Conspiracy theories are often not rooted in actual evidence, as they are instead usually formed when someone interprets events in a fallacious way by making assumptions about what is truly happening. Perhaps they feel special due to having such "knowledge" that is supposedly too esoteric for the common person to be capable of understanding, or perhaps their ideas about an alleged conspiracy let them feel a desired sense of urgency. Perhaps they are simply irrational enough to believe in random ideas as long as the ideas are subjectively enthralling.
Whatever their motivations, conspiracy theorists are usually the victim of their own stupidity. It is not that it is logically impossible for an unseen political cabal to be in place, but that the very fact that such a cabal would be invisible from the perspectives of most (or all) outsiders that undermines almost all attempts to argue for a conspiracy.

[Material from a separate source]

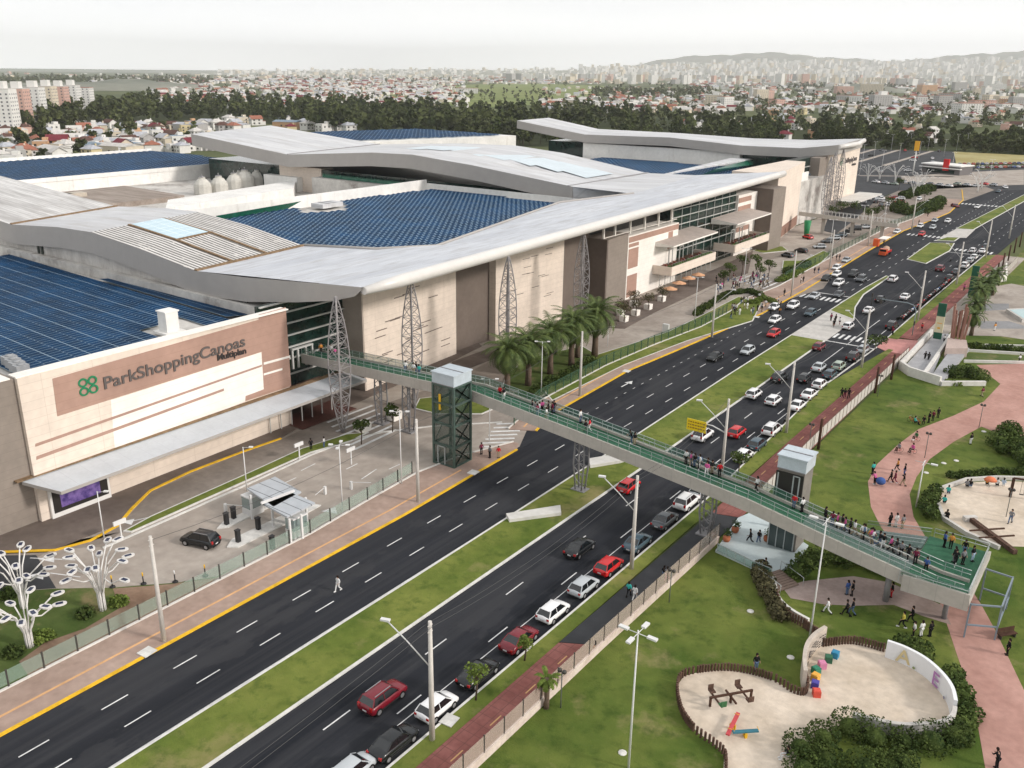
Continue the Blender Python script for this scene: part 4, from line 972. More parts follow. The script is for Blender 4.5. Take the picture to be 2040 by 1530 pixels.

The very conditions that would hide a conspiracy from the public eye, if it indeed exists, would likely prevent it from being knowable.
A conspiracy is almost never embraced on the basis of evidence--and a conspiracy could never be logically proven, only supported with mere evidence at best. The very fact that a conspiracy remains in the shadows puts it in a negative epistemological light: you can't support a conspiracy theory by appealing to things that by nature are concealed from anyone who investigates it! A conspiracy theorist usually argues from a default position of unverifiability.
As with all other unverifiable claims, there is no basis or justification for believing in an elusive conspiracy that is by definition concealed. A person with a sound epistemology only embraces that which can be established by reason. If reason can establish that an idea is true, a rational person regards it as true. If reason can establish that an idea is reinforced be evidence, a rational person believes that it can be reinforced by evidence--which is still distinct from believing it is true. Conspiracy theories are neither logically verifiable nor, in most cases, supportable with evidence.